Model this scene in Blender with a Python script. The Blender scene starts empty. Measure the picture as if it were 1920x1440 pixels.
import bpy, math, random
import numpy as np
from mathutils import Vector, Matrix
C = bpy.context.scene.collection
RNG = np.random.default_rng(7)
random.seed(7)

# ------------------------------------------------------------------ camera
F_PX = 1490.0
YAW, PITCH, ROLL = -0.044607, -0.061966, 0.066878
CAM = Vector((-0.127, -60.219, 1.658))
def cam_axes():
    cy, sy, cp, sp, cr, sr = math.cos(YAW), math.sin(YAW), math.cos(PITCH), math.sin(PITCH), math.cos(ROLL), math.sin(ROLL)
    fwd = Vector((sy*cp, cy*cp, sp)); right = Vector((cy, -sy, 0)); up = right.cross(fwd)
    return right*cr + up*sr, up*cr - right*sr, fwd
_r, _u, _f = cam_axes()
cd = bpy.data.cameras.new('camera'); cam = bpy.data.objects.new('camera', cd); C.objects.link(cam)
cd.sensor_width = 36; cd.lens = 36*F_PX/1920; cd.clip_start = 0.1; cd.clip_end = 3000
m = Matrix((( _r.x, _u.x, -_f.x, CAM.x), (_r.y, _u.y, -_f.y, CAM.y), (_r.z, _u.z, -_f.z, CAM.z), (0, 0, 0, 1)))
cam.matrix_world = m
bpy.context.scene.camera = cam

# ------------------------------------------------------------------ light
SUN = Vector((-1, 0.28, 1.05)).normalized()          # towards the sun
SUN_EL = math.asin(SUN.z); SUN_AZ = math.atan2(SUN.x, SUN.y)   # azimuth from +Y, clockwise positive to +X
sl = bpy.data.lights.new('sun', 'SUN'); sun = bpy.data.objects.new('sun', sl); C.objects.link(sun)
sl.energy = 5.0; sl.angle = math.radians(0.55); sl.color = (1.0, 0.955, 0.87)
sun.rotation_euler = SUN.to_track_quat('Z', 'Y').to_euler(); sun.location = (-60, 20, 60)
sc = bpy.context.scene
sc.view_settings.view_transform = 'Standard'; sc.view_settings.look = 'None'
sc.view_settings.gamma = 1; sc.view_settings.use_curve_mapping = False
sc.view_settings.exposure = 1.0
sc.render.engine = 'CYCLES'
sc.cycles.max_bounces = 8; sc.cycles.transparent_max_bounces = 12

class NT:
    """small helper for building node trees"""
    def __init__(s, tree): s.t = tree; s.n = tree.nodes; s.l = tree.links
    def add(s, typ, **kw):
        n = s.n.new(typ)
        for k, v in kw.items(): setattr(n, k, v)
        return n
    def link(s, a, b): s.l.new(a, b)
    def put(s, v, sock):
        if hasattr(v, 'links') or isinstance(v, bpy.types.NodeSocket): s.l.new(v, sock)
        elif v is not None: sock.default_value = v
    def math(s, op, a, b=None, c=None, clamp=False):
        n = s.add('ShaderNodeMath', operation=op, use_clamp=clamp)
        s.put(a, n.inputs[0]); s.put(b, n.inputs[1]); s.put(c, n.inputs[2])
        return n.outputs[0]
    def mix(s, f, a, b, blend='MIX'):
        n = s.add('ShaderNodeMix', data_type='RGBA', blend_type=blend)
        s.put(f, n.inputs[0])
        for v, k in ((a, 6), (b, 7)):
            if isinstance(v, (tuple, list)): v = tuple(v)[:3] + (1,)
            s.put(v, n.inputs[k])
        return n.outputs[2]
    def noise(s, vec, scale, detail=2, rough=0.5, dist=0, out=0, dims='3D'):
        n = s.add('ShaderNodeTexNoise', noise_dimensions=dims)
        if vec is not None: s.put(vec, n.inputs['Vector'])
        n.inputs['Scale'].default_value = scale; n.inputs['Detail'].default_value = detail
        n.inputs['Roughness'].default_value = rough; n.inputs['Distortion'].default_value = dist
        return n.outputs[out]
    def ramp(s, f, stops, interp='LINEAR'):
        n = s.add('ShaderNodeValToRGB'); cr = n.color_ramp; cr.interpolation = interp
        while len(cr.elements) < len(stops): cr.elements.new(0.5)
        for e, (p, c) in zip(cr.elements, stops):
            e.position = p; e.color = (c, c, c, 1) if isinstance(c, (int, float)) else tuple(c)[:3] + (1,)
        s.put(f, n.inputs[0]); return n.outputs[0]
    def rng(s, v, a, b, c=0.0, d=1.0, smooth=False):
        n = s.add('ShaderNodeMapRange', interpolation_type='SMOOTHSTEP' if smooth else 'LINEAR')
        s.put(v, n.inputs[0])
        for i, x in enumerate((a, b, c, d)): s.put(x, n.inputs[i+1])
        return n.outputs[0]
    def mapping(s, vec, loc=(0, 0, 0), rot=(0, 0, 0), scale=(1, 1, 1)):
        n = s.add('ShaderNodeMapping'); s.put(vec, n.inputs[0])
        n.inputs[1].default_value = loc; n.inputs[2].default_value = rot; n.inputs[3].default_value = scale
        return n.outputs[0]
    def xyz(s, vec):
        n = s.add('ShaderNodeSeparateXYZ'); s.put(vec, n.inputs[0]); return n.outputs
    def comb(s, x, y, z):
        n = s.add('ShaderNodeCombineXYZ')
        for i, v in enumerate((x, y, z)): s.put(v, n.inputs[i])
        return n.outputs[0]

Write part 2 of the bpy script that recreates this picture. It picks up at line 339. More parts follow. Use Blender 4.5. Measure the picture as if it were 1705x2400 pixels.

•••

== EXERCISE ==
Look through the entries and return every line where "pixels" appears.

== EXERCISE OUTPUT ==
Model this scene in Blender with a Python script. The Blender scene starts empty. Measure the picture as if it were 1920x1440 pixels.
Write part 2 of the bpy script that recreates this picture. It picks up at line 339. More parts follow. Use Blender 4.5. Measure the picture as if it were 1705x2400 pixels.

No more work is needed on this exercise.